B02. What makes ZyWALL secure?

The ZyWALL is pre-configured to automatically detect and thwart Denial of Service (DoS) attacks such

as Ping of Death, SYN Flood, LAND attack, IP Spoofing, etc. It also uses stateful packet inspection to

determine if an inbound connection is allowed through the firewall to the private LAN. The ZyWALL

supports Network Address Translation (NAT), which translates the private local addresses to one or

multiple public addresses. This adds a level of security since the clients on the private LAN are invisible

to the Internet.

B03. What are the basic types of firewalls?

Conceptually, there are three types of firewalls:

1. Packet Filtering Firewall

2. Application-level Firewall

3. Stateful Inspection Firewall

Packet Filtering Firewalls generally make their decisions based on the header information in individual

packets. This header information includes the source, destination addresses and ports of the packets.

Application-level Firewalls generally are hosts running proxy servers, which permit no traffic directly

between networks, and which perform logging and auditing of traffic passing through them. A proxy

server is an application gateway or circuit-level gateway that runs on top of general operating system such

as UNIX or Windows NT. It hides valuable data by requiring users to communicate with secure systems

by mean of a proxy. A key drawback of this device is performance.
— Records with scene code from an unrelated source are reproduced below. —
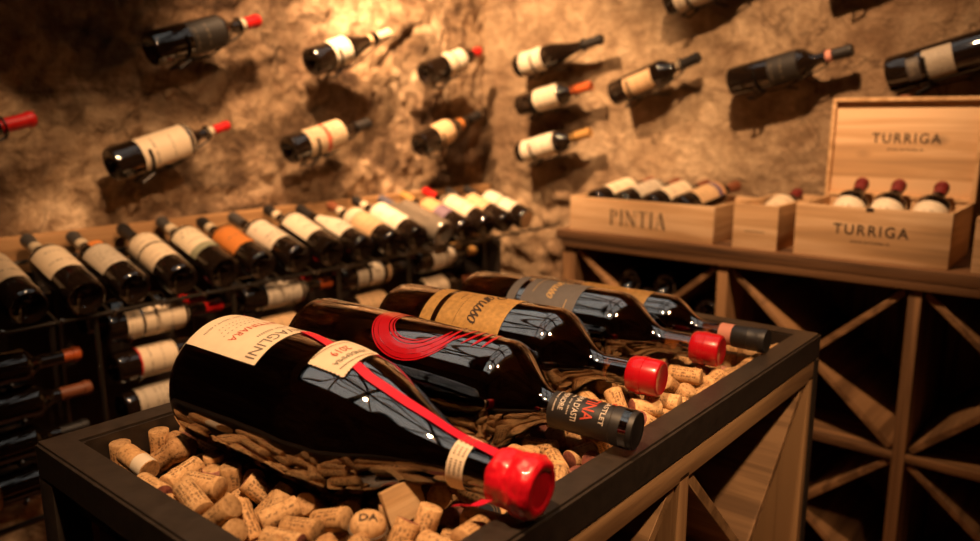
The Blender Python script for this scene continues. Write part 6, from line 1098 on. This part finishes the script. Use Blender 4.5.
def place_corks():
    for i, d in enumerate(CORKS):
        k, x, y, z = d[0], d[1]*1e-4, d[2]*1e-4, d[3]*1e-4
        q = Quaternion([c*1e-3 for c in d[4:8]]).normalized()
        me, v = cork_me(k, i)
        o = bpy.data.objects.new('wine_cork', me); COL.objects.link(o)
        o.matrix_basis = Matrix.Translation((x, y, z+Z0)) @ q.to_matrix().to_4x4()
        lab, grp = cork_label(k, v, x, y, i)
        tag(o, lab, 'cork', grp)
    bm = bmesh.new()
    for i, d in enumerate(REST):
        k, x, y, z = d[0], d[1]*1e-4, d[2]*1e-4, d[3]*1e-4
        q = Quaternion([c*1e-3 for c in d[4:8]]).normalized()
        Mx = Matrix.Translation((x, y, z)) @ q.to_matrix().to_4x4(); Lc, R = DIM[k]
        r = bmesh.ops.create_cone(bm, cap_ends=True, segments=14, radius1=R*.86, radius2=R*.86, depth=Lc*.9); bmesh.ops.transform(bm, matrix=Mx, verts=r['verts'])
    if REST:
        o = mk('buried_corks', bm, CK[1], None, True); o['kind'] = 'stuff'; tag(o, 'deeper layer of corks underneath the big bottles in the tray', 'corks')
def cork_label(k, v, x, y, i):
    look = ('mushroom headed champagne cork' if k == 2 else ('short wine stained cork' if (k == 1 and v == 5) else ('pale printed cork', 'pale printed cork', 'tan printed cork', 'tan printed cork', 'plain brown cork', 'tan printed cork')[v]))
    if x < .56 and y > .80: reg = 'by the left end of the biggest bottle'
    elif x < .56 and y > .62: reg = 'along the near rim beside the biggest bottle'
    elif x < .56: reg = 'in front of the red wax neck'
    elif x < .69: reg = 'between the red wax neck and the printed black neck'
    elif x < .86: reg = 'between the printed black neck and the first red stopper'
    elif x < 1.06: reg = 'between the two red stoppers'
    elif x < 1.20: reg = 'between the second red stopper and the black capsule'
    else: reg = 'in the far right corner of the tray'
    return look+' '+reg, look+'s '+reg
place_corks()

# ------------------------------------------------------------------ camera
def camera():
    yaw, pitch, roll = math.radians(40.18184), math.radians(11.55393), math.radians(-.31637)
    F = Vector((math.cos(yaw)*math.cos(pitch), math.sin(yaw)*math.cos(pitch), -math.sin(pitch)))
    r = Vector((math.sin(yaw), -math.cos(yaw), 0)); u = r.cross(F)
    r2 = r*math.cos(roll)+u*math.sin(roll); u2 = u*math.cos(roll)-r*math.sin(roll)
    M = Matrix((r2, u2, -F)).transposed().to_4x4(); M.translation = (0, 0, Z0)
    cd = bpy.data.cameras.new('camera'); o = bpy.data.objects.new('camera', cd); COL.objects.link(o); o.matrix_world = M
    cd.sensor_fit = 'HORIZONTAL'; cd.sensor_width = 36; cd.lens = 777.294/980*36; cd.clip_start = .02
    cd.dof.use_dof = True; cd.dof.focus_distance = 1.03; cd.dof.aperture_fstop = cd.lens/11.0; cd.dof.aperture_blades = 0
    SC.camera = o
camera()
bpy.context.view_layer.update()
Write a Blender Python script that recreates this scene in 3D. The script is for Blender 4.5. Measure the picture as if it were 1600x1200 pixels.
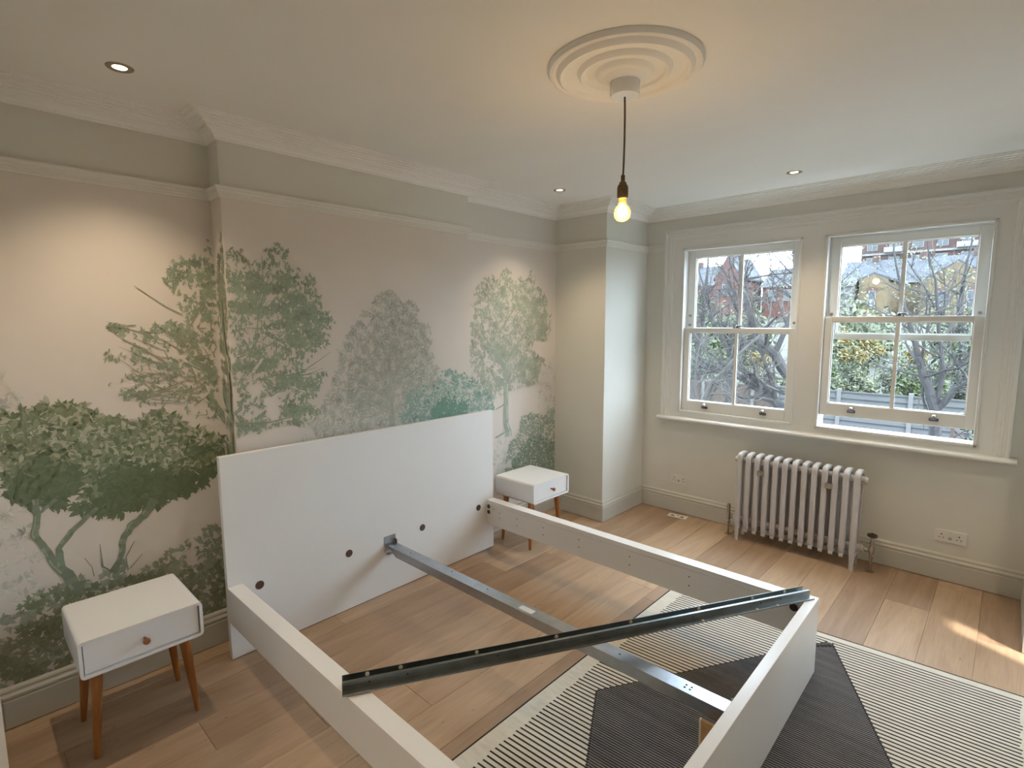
import bpy, bmesh, math, random
import numpy as np
from mathutils import Vector, Matrix, noise
R_ = random.Random(7)
sc = bpy.context.scene
C = sc.collection
for o in list(bpy.data.objects):
    bpy.data.objects.remove(o)

# ------------------------------------------------------------------ camera
F_PX = 832.49
CAM = Vector((2.7011, -4.1654, 1.6191))
YAW, PITCH, ROLL = 0.7546, -0.1173, -0.0032
fw = Vector((-math.sin(YAW)*math.cos(PITCH), math.cos(YAW)*math.cos(PITCH), math.sin(PITCH)))
rt = Vector((math.cos(YAW), math.sin(YAW), 0)); up = rt.cross(fw)
r2 = rt*math.cos(ROLL)+up*math.sin(ROLL); u2 = up*math.cos(ROLL)-rt*math.sin(ROLL)
cd = bpy.data.cameras.new('camera'); cam = bpy.data.objects.new('camera', cd); C.objects.link(cam)
cam.matrix_world = Matrix(((r2.x, u2.x, -fw.x, CAM.x), (r2.y, u2.y, -fw.y, CAM.y), (r2.z, u2.z, -fw.z, CAM.z), (0, 0, 0, 1)))
cd.sensor_width = 36; cd.lens = 36*F_PX/1600; cd.clip_start = .02; cd.clip_end = 600
sc.camera = cam

# ------------------------------------------------------------------ sky, sun, exposure
SKY_COL = (.68, .83, 1.0); SKY_STR = 7.0
SUN_STR = 4.0
SPOT_W = 18.5
wd = bpy.data.worlds.new('sky'); sc.world = wd; wd.use_nodes = True
bg = wd.node_tree.nodes['Background']; bg.inputs[0].default_value = (*SKY_COL, 1); bg.inputs[1].default_value = SKY_STR
sl = bpy.data.lights.new('sun', 'SUN'); sun = bpy.data.objects.new('sun', sl); C.objects.link(sun)
sl.energy = SUN_STR; sl.angle = math.radians(2.2); sl.color = (1, .93, .82)
sun_dir = Vector((-1, .47, -1.105)).normalized()
sun.rotation_euler = sun_dir.to_track_quat('-Z', 'Y').to_euler(); sun.location = (12, -8, 14)
vs = sc.view_settings
sc.display_settings.display_device = 'sRGB'
vs.view_transform = 'Standard'; vs.look = 'None'; vs.gamma = 1; vs.exposure = 1.12
vs.use_curve_mapping = False
sc.cycles.use_denoising = True
sc.cycles.sample_clamp_indirect = 6
sc.cycles.max_bounces = 6; sc.cycles.diffuse_bounces = 4; sc.cycles.glossy_bounces = 3; sc.cycles.transparent_max_bounces = 12

# ------------------------------------------------------------------ materials
M = {}
def mat(name, col, rough=.6, metal=0., var=.04, scale=6., bump=0., bscale=200., spec=None, coat=0., stretch=None):
    """principled surface with a soft procedural colour variation and optional fine relief"""
    m = bpy.data.materials.new(name); m.use_nodes = True
    nt = m.node_tree; n = nt.nodes; l = nt.links; b = n['Principled BSDF']
    b.inputs['Roughness'].default_value = rough; b.inputs['Metallic'].default_value = metal
    if spec is not None: b.inputs['Specular IOR Level'].default_value = spec
    if coat: b.inputs['Coat Weight'].default_value = coat; b.inputs['Coat Roughness'].default_value = .12
    tc = n.new('ShaderNodeTexCoord'); src = tc.outputs['Object']
    if stretch:
        mp = n.new('ShaderNodeMapping'); mp.inputs['Scale'].default_value = stretch; l.new(src, mp.inputs[0]); src = mp.outputs[0]
    tx = n.new('ShaderNodeTexNoise'); tx.inputs['Scale'].default_value = scale; tx.inputs['Detail'].default_value = 4
    l.new(src, tx.inputs['Vector'])
    rp = n.new('ShaderNodeValToRGB')
    rp.color_ramp.elements[0].position = .3; rp.color_ramp.elements[1].position = .7
    rp.color_ramp.elements[0].color = (*[max(0, c*(1-var)) for c in col], 1)
    rp.color_ramp.elements[1].color = (*[min(1, c*(1+var)) for c in col], 1)
    l.new(tx.outputs['Fac'], rp.inputs[0]); l.new(rp.outputs[0], b.inputs['Base Color'])
    if bump:
        t2 = n.new('ShaderNodeTexNoise'); t2.inputs['Scale'].default_value = bscale; l.new(src, t2.inputs['Vector'])
        bp = n.new('ShaderNodeBump'); bp.inputs['Strength'].default_value = bump; bp.inputs['Distance'].default_value = .002
        l.new(t2.outputs['Fac'], bp.inputs['Height']); l.new(bp.outputs[0], b.inputs['Normal'])
    M[name] = m; return m
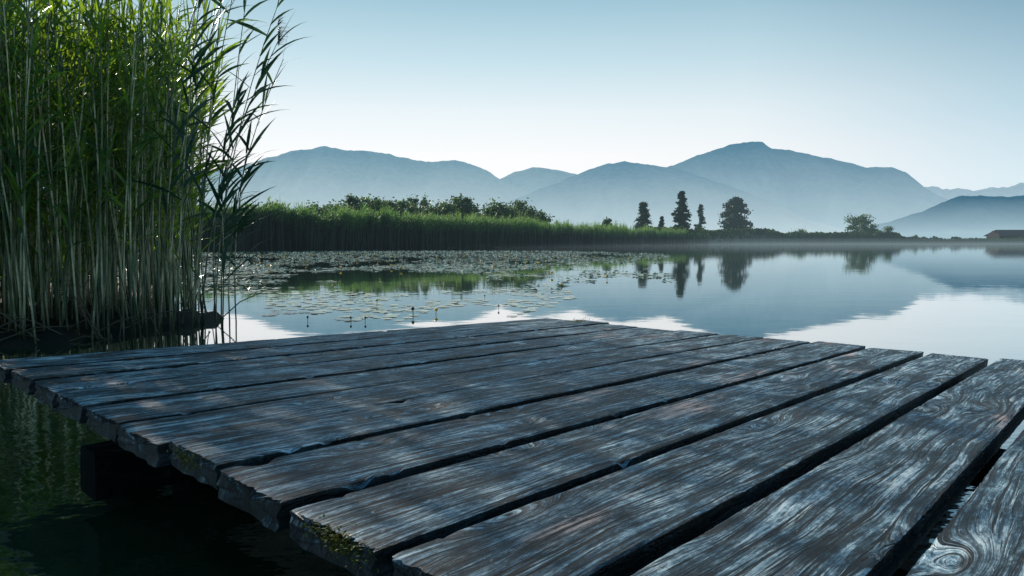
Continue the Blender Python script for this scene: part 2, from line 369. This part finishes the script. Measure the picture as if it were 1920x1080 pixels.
# ------------------------------------------------------------ trees
def tree(name,label,cat,px,Y,pytop,wpx,kind,seed,group=None,n=1700,mat=None,base=.12,airy=False):
    r=random.Random(seed); Hh=hgt(pytop,Y); X=XZ(px,Y); Rr=wpx/F*Y*.5
    root=empty(name,(X,Y,.1),label=label,cat=cat,group=group)
    tk=MB()
    bend=[Vector((r.gauss(0,.01)*Hh*k/6,r.gauss(0,.01)*Hh*k/6,Hh*.93*k/6)) for k in range(7)]
    tk.tube(bend,[Hh*.022*(1-k/6.6) for k in range(7)],7)
    cr=MB()
    def leaf(c,s):
        a=Vector((r.gauss(0,1),r.gauss(0,1),r.gauss(0,.7))).normalized()*s
        b=a.cross(Vector((r.gauss(0,1),r.gauss(0,1),r.gauss(0,1)))).normalized()*s*.6
        cr.quad(c,a,b)
    if kind in('conifer','slim','egg','spruce'):
        nb={'conifer':150,'spruce':150,'egg':150,'slim':60}[kind]
        for i in range(nb):
            tt=(i+r.random())/nb
            if kind!='egg': tt=tt**1.2
            z=Hh*(base+(1-base)*tt)
            if kind=='egg': pr=min(1,math.sqrt(max(0,1-((tt-.36)/.655)**2))*1.02)
            elif kind=='spruce': pr=min(1,(1-tt)*1.7+.12)*(.82+.18*math.sin(tt*17+seed))*(1 if tt<.97 else .5)
            else: pr=(1-tt)**.9
            rad=Rr*pr*(.65+.45*r.random())+Rr*.03
            az=r.uniform(0,6.28)
            e=Vector((math.cos(az)*rad,math.sin(az)*rad,z-rad*.25))
            s=Vector((0,0,z)); tk.tube([s,(s+e)*.5+Vector((0,0,rad*.05)),e],[Hh*.004,.02+Hh*.002,.01],4)
            for q in range(int(n/nb)):
                u=r.random()**.8; p=s.lerp(e,u)
                j=Rr*(.085 if kind!='egg' else .10)
                leaf(p+Vector((r.gauss(0,j),r.gauss(0,j),r.gauss(0,j*.6))),Hh*r.uniform(.011,.023))
    else:
        cl=[]
        for i in range(30):
            az=r.uniform(0,6.28); zz=r.uniform(.15,.90); rr=Rr*math.sqrt(max(.05,1-((zz-.5)/.52)**2))*r.uniform(.15,.9)
            c=Vector((math.cos(az)*rr,math.sin(az)*rr,Hh*zz)); cl.append((c,Rr*r.uniform(.20,.42)))
            b=bend[min(5,int(zz*4))]; tk.tube([b,(b+c)*.5+Vector((0,0,-Hh*.02)),c],[Hh*.009,Hh*.006,Hh*.002],4)
        thr=-.05 if airy else -.36
        for i in range(n):
            c,s=cl[r.randrange(len(cl))]
            v=Vector((r.gauss(0,1),r.gauss(0,1),r.gauss(0,.75)))*s*.5
            if noise.noise((c+v)*(3/Rr)+Vector((seed,0,0)))<thr: continue
            p=c+v; 
            if p.z<Hh*.08: p.z=Hh*.08+r.random()*Hh*.1
            leaf(p,Hh*(r.uniform(.012,.024) if airy else r.uniform(.016,.032)))
    tk.build('trunk',M['bark'],root); cr.build('crown',mat or (M['conifer'] if kind in('conifer','slim','spruce') else M['tree']),root)
    return root
T=[
 (1205,262,382,60,'conifer','broad pointed conifer, leftmost of the shore conifers'),
 (1239,268,407,24,'conifer','smallest conifer between two taller ones on the shore'),
 (1276,262,361,42,'spruce','tallest dark tree where the reed belt ends'),
 (1311,345,384,36,'slim','slim sparse tree right of the tallest conifer'),
 (1375,410,373,60,'egg','dense dark rounded tree standing alone by the water'),
 (1612,470,400,60,'tree','broad leafy tree on the far right shore'),
 (1662,475,424,28,'tree','small round tree just right of the broad shore tree'),
 (1640,478,430,34,'tree','low bush crown squeezed between two right shore trees'),
 (1496,445,431,44,'tree','low rounded bush alone on the far shore'),
 (1713,472,440,16,'tree','tiny bush at the edge of the pale field'),
 (1137,190,407,26,'tree','small ragged treetop poking above the thin reeds')]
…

Stateful Inspection Firewalls restrict access by screening data packets against defined access rules. They

make access control decisions based on IP address and protocol. They also 'inspect' the session data to

assure the integrity of the connection and to adapt to dynamic protocols. The flexible nature of Stateful

Inspection firewalls generally provides the best speed and transparency, however, they may lack the

granular application level access control or caching that some proxies support.